_Exercise requirements_: In the lines below, output everything from the first line through the line containing "front lawn', 'leaves')" exactly as it is. Pictures are not part of the output.

_Available data_:
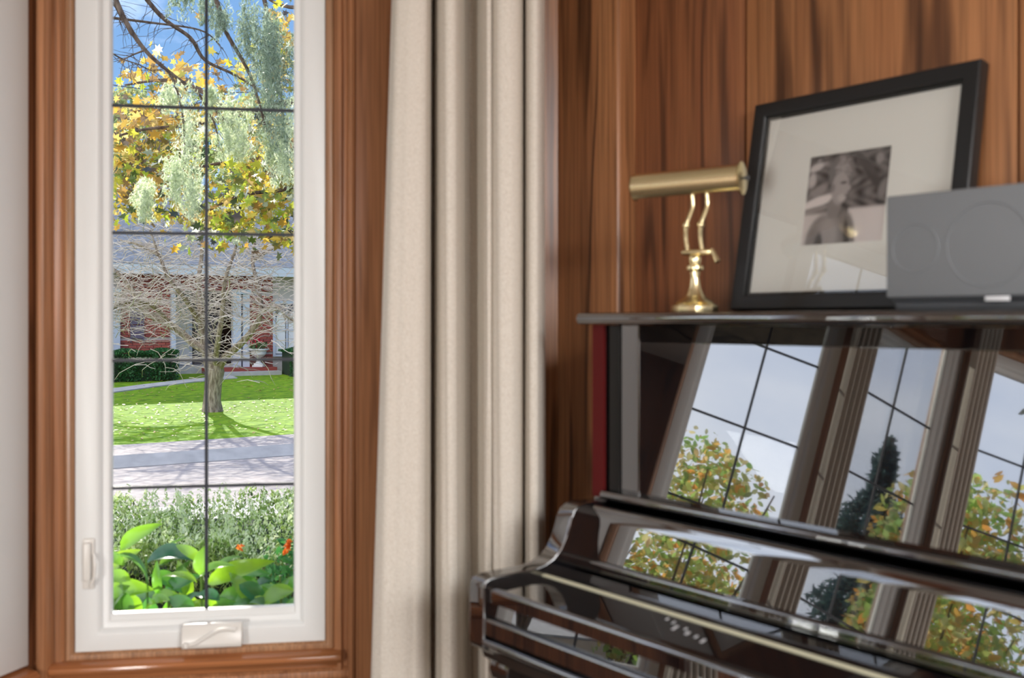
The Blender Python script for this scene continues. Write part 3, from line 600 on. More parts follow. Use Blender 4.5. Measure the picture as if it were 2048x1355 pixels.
L_BIG = leafy('broad_leaf', [(.16, .42, .02), (.05, .20, .05), (.30, .56, .02), (.04, .16, .07), (.38, .60, .02), (.10, .30, .03)], .55, tcol=1.5, rough=.22, spec=.8)
L_FALLEN = leafy('fallen_leaf', [(.32, .14, .06), (.50, .32, .10), (.24, .10, .05), (.55, .42, .2)], .1)
L_ORG = leafy('orange_bloom', [(.85, .26, .03), (.80, .18, .02), (.9, .40, .08)], .4)
L_RED = leafy('red_bloom', [(.65, .02, .06), (.8, .05, .12), (.5, .02, .03)], .3)
L_CONIF = leafy('conifer_needle', [(.08, .16, .15), (.16, .28, .26), (.05, .10, .11)], .4, tcol=1.5)
L_SHRUB = leafy('autumn_shrub', [(.24, .44, .08), (.46, .60, .18), (.80, .34, .08), (.32, .52, .16), (.70, .60, .30), (.16, .32, .08), (.85, .52, .28)], .6, tcol=1.7)
# fallen leaves
fp = []
for i in range(900):
    b = 15.8+rng.random()*10; a = a_at(150+500*rng.random(), b); fp.append(ST(a, b, gz(b)+.02))
tag(leafobj('fallen_leaves', fp, .065, OVAL, L_FALLEN, up=(0, 0, 1), upw=.8), 'brown and yellow leaves scattered over the green front lawn', 'leaves')

# ================================================================ house across the road
HB = 27.0; hz = -.19; EAVE = 2.62
ax = lambda px: a_at(px, HB)
house = thing('house', ST(ax(407), HB, hz), 'low red brick house with white trim and grey roof across the road', 'house')
def hbox(mb, a0, a1, b0, b1, z0, z1): return mb.hexa([ST(a0, b0, z0), ST(a1, b0, z0), ST(a1, b1, z0), ST(a0, b1, z0), ST(a0, b0, z1), ST(a1, b0, z1), ST(a1, b1, z1), ST(a0, b1, z1)])
wallm = MB()
spans = [(-4, ax(214)), (ax(240), ax(347)), (ax(497), ax(545)), (ax(597), 18)]
for a0, a1 in spans: hbox(wallm, a0, a1, HB+.03, HB+.3, hz, EAVE)
for a0, a1, z0 in ((ax(214), ax(240), 2.05), (ax(347), ax(497), 1.95), (ax(545), ax(597), 1.75)): hbox(wallm, a0, a1, HB+.03, HB+.3, z0, EAVE)
hbox(wallm, ax(545), ax(597), HB+.03, HB+.3, hz, .22)
obj('wall', wallm, MORTAR, house)
def brickmesh(L, h=.058): 
    mb = MB(); hbox(mb, 0, L, 0, .05, 0, h); me = bpy.data.meshes.new('brick'); me.from_pydata(mb.v, [], mb.f); me.materials.append(BRICK); return me
BL, BH = .205, .070; bfull = brickmesh(BL-.012)
rest = MB(); nbk = 0
def bricks(a0, a1, z0, z1, single):
    global nbk
    r = 0; z = z0
    while z+BH <= z1+.001:
        a = a0-(BL/2 if r % 2 else 0)
        while a < a1-.03:
            s_, e_ = max(a, a0), min(a+BL-.012, a1)
            jut = .004*rng.random()
            if e_-s_ > .03:
                if single and e_-s_ > BL-.02 and nbk < 296:
                    p = ST(s_, HB-.02-jut, z); Mx = Matrix.Translation(p); inst('brick', bfull, house, Mx); nbk += 1
                else: hbox(rest, s_, e_, HB-.02-jut, HB+.03, z, z+.058)
            a += BL
        z += BH; r += 1
bricks(ax(240), ax(347), hz+.98, hz+1.9, True); bricks(ax(497), ax(545), hz+.55, hz+2.15, True)
bricks(ax(240), ax(347), hz, hz+.97, False); bricks(ax(240), ax(347), hz+1.96, EAVE, False)
bricks(ax(497), ax(545), hz, hz+.54, False); bricks(ax(497), ax(545), hz+2.2, EAVE, False)
bricks(ax(120), ax(214), hz, EAVE, False); bricks(ax(597), ax(720), hz, EAVE, False); bricks(ax(347), ax(497), 2.0, EAVE, False)
for i in range(len(rest.v)): pass
obj('brickwork', rest, BRICK, house, kind='stuff')
rf = MB().add([ST(-5, HB-.6, EAVE-.05), ST(19, HB-.6, EAVE-.05), ST(19, HB+4, 5.1), ST(-5, HB+4, 5.1), ST(-5, HB+8.6, EAVE-.05), ST(19, HB+8.6, EAVE-.05), ST(-5, HB-.6, EAVE+.05), ST(19, HB-.6, EAVE+.05), ST(19, HB+4, 5.2), ST(-5, HB+4, 5.2), ST(-5, HB+8.6, EAVE+.05), ST(19, HB+8.6, EAVE+.05)],
    [(0, 1, 2, 3), (3, 2, 5, 4), (6, 7, 8, 9), (9, 8, 11, 10), (0, 1, 7, 6), (4, 5, 11, 10), (0, 6, 9, 3), (3, 9, 10, 4), (1, 7, 8, 2), (2, 8, 11, 5)])
obj('roof', rf, SLATE, house)
mb = MB(); hbox(mb, -4.8, 18.8, HB-.62, HB-.56, EAVE-.22, EAVE+.02); obj('gutter', mb, TRIMW, house)
mb = MB(); hbox(mb, -4, 18, HB+8.0, HB+8.3, hz, EAVE); hbox(mb, -4.3, -4, HB, HB+8.3, hz, EAVE); hbox(mb, 18, 18.3, HB, HB+8.3, hz, EAVE); hbox(mb, -4, 18, HB+2.5, HB+2.6, hz, EAVE); obj('rear_wall', mb, DOORD, house)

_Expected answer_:
The Blender Python script for this scene continues. Write part 3, from line 600 on. More parts follow. Use Blender 4.5. Measure the picture as if it were 2048x1355 pixels.
L_BIG = leafy('broad_leaf', [(.16, .42, .02), (.05, .20, .05), (.30, .56, .02), (.04, .16, .07), (.38, .60, .02), (.10, .30, .03)], .55, tcol=1.5, rough=.22, spec=.8)
L_FALLEN = leafy('fallen_leaf', [(.32, .14, .06), (.50, .32, .10), (.24, .10, .05), (.55, .42, .2)], .1)
L_ORG = leafy('orange_bloom', [(.85, .26, .03), (.80, .18, .02), (.9, .40, .08)], .4)
L_RED = leafy('red_bloom', [(.65, .02, .06), (.8, .05, .12), (.5, .02, .03)], .3)
L_CONIF = leafy('conifer_needle', [(.08, .16, .15), (.16, .28, .26), (.05, .10, .11)], .4, tcol=1.5)
L_SHRUB = leafy('autumn_shrub', [(.24, .44, .08), (.46, .60, .18), (.80, .34, .08), (.32, .52, .16), (.70, .60, .30), (.16, .32, .08), (.85, .52, .28)], .6, tcol=1.7)
# fallen leaves
fp = []
for i in range(900):
    b = 15.8+rng.random()*10; a = a_at(150+500*rng.random(), b); fp.append(ST(a, b, gz(b)+.02))
tag(leafobj('fallen_leaves', fp, .065, OVAL, L_FALLEN, up=(0, 0, 1), upw=.8), 'brown and yellow leaves scattered over the green front lawn', 'leaves')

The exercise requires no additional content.